Face au risque, le "retail bashing" ne paye pas

Monoprix à La Mantilla - Montpellier (34)

On vient d’apprendre que plus de 200 centres commerciaux seraient menacés de faillite au Royaume-Uni. Il est incontestable que les difficultés des enseignes britanniques (BHS, Tesco, Sainsbury, House of Fraser…) et la baisse de la consommation liée à la dépréciation de la livre expliquent en grande partie la dégradation du marché immobilier commercial britannique.  

Pour autant, les cessions dans l’urgence peuvent avoir d’autres origines que la vacance ou la contre-performance du commerce lui-même.

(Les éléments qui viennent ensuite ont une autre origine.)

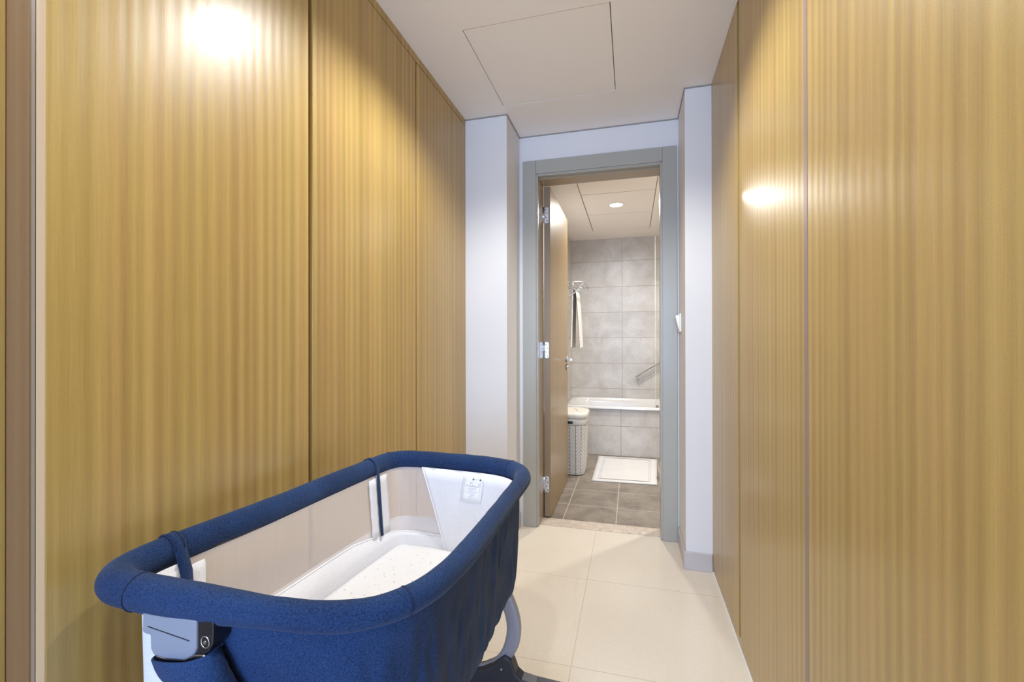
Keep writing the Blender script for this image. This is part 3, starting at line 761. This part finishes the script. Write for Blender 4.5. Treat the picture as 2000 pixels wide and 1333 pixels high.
mb.build('printed_marks', M['print'], lab); mb2.build('printed_lines', M['printlt'], lab)

# mattress lies inside: a thing of its own
mr = []
for (ins, z) in ((.075, .417), (.062, .425), (.058, .455), (.060, .472), (.070, .481), (.095, .485), (.14, .487), (.20, .488)):
    mr.append([bp(i_, ins, z + .0012*noise.noise(Vector((loop[i_].x*14, loop[i_].y*14, z*3)))) for i_ in range(NL)])
mt = MB().loft(mr).build('mattress', M['sheet']); tag(mt, 'white crib mattress in a tiny-print sheet lying inside the blue bassinet', 'mattress')

# ---- brackets, legs, feet (one set per end)
def bracket(yf):
    """grey hinge bracket below the near rail, front face at yf"""
    mb = MB(); mb.prism([(-.7335, .735), (-.7345, .7015), (-.730, .699), (-.7185, .698), (-.7175, .678), (-.712, .669), (-.690, .667), (-.650, .671), (-.633, .682), (-.628, .692), (-.6275, .735)], 'y', yf, .565)
    b_ = mb.build('hinge_bracket', M['grey_pl'], bs, bevel=.003, seg=3)
    mb = MB(); mb.prism([(-.722, .7125), (-.640, .7040), (-.640, .7028), (-.722, .7113)], 'y', yf - .0006, yf + .001); mb.build('groove', M['black_pl'], b_)
    poly = [(-.6272, .735), (-.6272, .686), (-.618, .684), (-.608, .690), (-.600, .702), (-.5985, .718), (-.5985, .735)]
    ec = MB().prism(poly, 'y', yf + .003, .563).build('end_cap', M['black_pl'], b_, bevel=.0015)
    MB().tube([(-.6125 + .0075*math.cos(a), yf + .0022, .7045 + .0085*math.sin(a)) for a in [2*PI*k/20 for k in range(20)]], .0010, 6, loop=True).build('button', M['alu'], ec)
    MB().cyl((-.6125, yf + .0005, .7045), .0026, .003, 'y', 12).build('screw', M['alu'], ec)
    mb = MB(); mb.prism([(-.711, .6685), (-.706, .662), (-.680, .6575), (-.650, .6595), (-.628, .668), (-.612, .681), (-.616, .685), (-.634, .6815), (-.652, .6705), (-.690, .6665)], 'y', yf + .002, .560); mb.build('collar', M['steel'], b_, bevel=.0015)
    return b_
def leg(yc):
    pth = spline([(-.690, .645), (-.640, .585), (-.560, .510), (-.470, .425), (-.395, .335), (-.352, .250), (-.352, .180), (-.385, .118), (-.450, .072), (-.540, .050), (-.640, .045)] , 8) if False else \
          spline([Vector((x, yc, z)) for x, z in ((-.672, .660), (-.630, .600), (-.570, .520), (-.490, .430), (-.415, .330), (-.378, .240), (-.380, .165), (-.412, .103), (-.468, .066), (-.550, .048), (-.660, .045))], 8)
    n_ = len(pth); rad = [1.0 if k < n_*.60 else 1.0 - .55*min(1, (k - n_*.60)/(n_*.22)) for k in range(n_)]
    l_ = MB().tube(pth, [r_*.024 for r_ in rad], 20, upv=(0, 1, 0), flat=(1, .55), power=.6).build('leg', M['legmetal'], bs)
    # base: black foot with two arms lying along x
    poly = [(-.400, .122), (-.382, .114), (-.372, .092), (-.364, .070), (-.345, .056), (-.300, .050), (-.215, .046), (-.200, .036), (-.196, .018), (-.196, .001), (-.90, .001), (-.90, .018), (-.892, .034), (-.86, .040), (-.60, .048), (-.520, .054), (-.480, .068), (-.442, .090), (-.412, .116), (-.405, .122)]
    poly = [(max(-.895, x), z) for x, z in poly]
    f_ = MB().prism(poly, 'y', yc - .022, yc + .022).build('foot', M['footblk'], bs, bevel=.006, seg=3)
    MB().cyl((-.412, yc - .0235, .080), .0035, .003, 'y', 12).build('rivet', M['steel'], f_)
    return l_
bracket(.525)
leg(1.43)
leg(.545)
MB().tube([(-.62, .56, .047), (-.62, 1.42, .047)], .014, 14).build('cross_rail', M['legmetal'], bs)
# fabric sleeve over the near leg
cpts = [Vector((-.666, .540, .672)), Vector((-.650, .538, .652)), Vector((-.626, .538, .625)), Vector((-.570, .540, .560)), Vector((-.510, .542, .490))]
cp = spline(cpts, 6)
mb = MB(); n_ = len(cp); rings = []
for k, p in enumerate(cp):
    f_ = k/(n_ - 1); ring = []
    wx = .056 - .006*f_; wy = .024
    for j in range(28):
        a_ = 2*PI*j/28; ring.append(p + Vector((wx*math.copysign(abs(math.cos(a_))**.8, math.cos(a_)), wy*math.copysign(abs(math.sin(a_))**.8, math.sin(a_)) + .002*noise.noise(Vector((a_*2, f_*6, 0))), .012*math.cos(a_)*(1 if f_ < .3 else .4) + .0)))
    rings.append(ring)
mb.loft(rings, caps=False); mb.build('leg_sleeve', M['denim'], bs, solid=.003)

Des mécanismes financiers à l’échelle de l’institution y ont leur part, comme le montre l’exemple de Casino, qui vient d’annoncer la cession de 55 Monoprix. Selon le journal Les Échos, le distributeur serait sous la pression de fonds d’investissement menaçant de se retirer s’il ne réduit pas son endettement, d’où l’adoption d’un plan de cessions.

Rappelons que, dans les sociétés cotées, le taux d’endettement varie en fonction de la valeur estimée des actifs détenus. Schématiquement, quand la confiance des milieux financiers baisse — et Standard and Poor’s a justement dégradé la note de Casino — le taux d’endettement monte et la société doit vendre des actifs ou tailler dans les coûts d’exploitation pour retrouver des fonds propres.

Des annonces de ce type, quand elles ne sont pas resituées dans leur contexte, font du commerce un coupable idéal et génèrent un "retail bashing" contre-productif.

Elles amplifient l’impression de risque pour les investisseurs, tirent encore les valeurs des actifs à la baisse et rendent par là plus difficile le financement des investissements nécessaires.

Car si l’immobilier commercial français, pour des raisons structurelles, résiste mieux que son homologue britannique, plus personne ne doute qu’il faille agir, parfois en profondeur, pour repositionner les actifs et pérenniser leur valeur. Le marché est en train de réaliser ce que des décennies de conjoncture porteuse lui ont fait oublier : au même titre que les autres classes d’actif immobilier, le commerce n’est pas exempt de risque.

Les investisseurs doivent-il pour autant se détourner de l’immobilier commercial, se limiter aux valeurs sûres ? Ou doivent-ils adopter au contraire des stratégies plus offensives ?

L’immobilier commercial est parfaitement rentable quand le commerce est prospère.

Or, si l’avenir du commerce a pu paraître incertain, nous savons aujourd’hui qu’il passe par un modèle omnicanal.

En d’autres termes, le commerce physique reste indispensable aux yeux des consommateurs, à condition de trouver, pour chaque point de vente et pour chaque site, le positionnement à la fois cohérent avec son emplacement et différenciant par rapport à l’e-commerce, en terme d’offre, d’accueil et de service.

Cela se fera-t-il tout seul ? Certainement pas. Mais au moins le cap est-il fixé. Et il montre que le succès appartiendra aux investisseurs les plus experts, capables de se projeter à moyen terme dans des stratégies éclairées et constructives.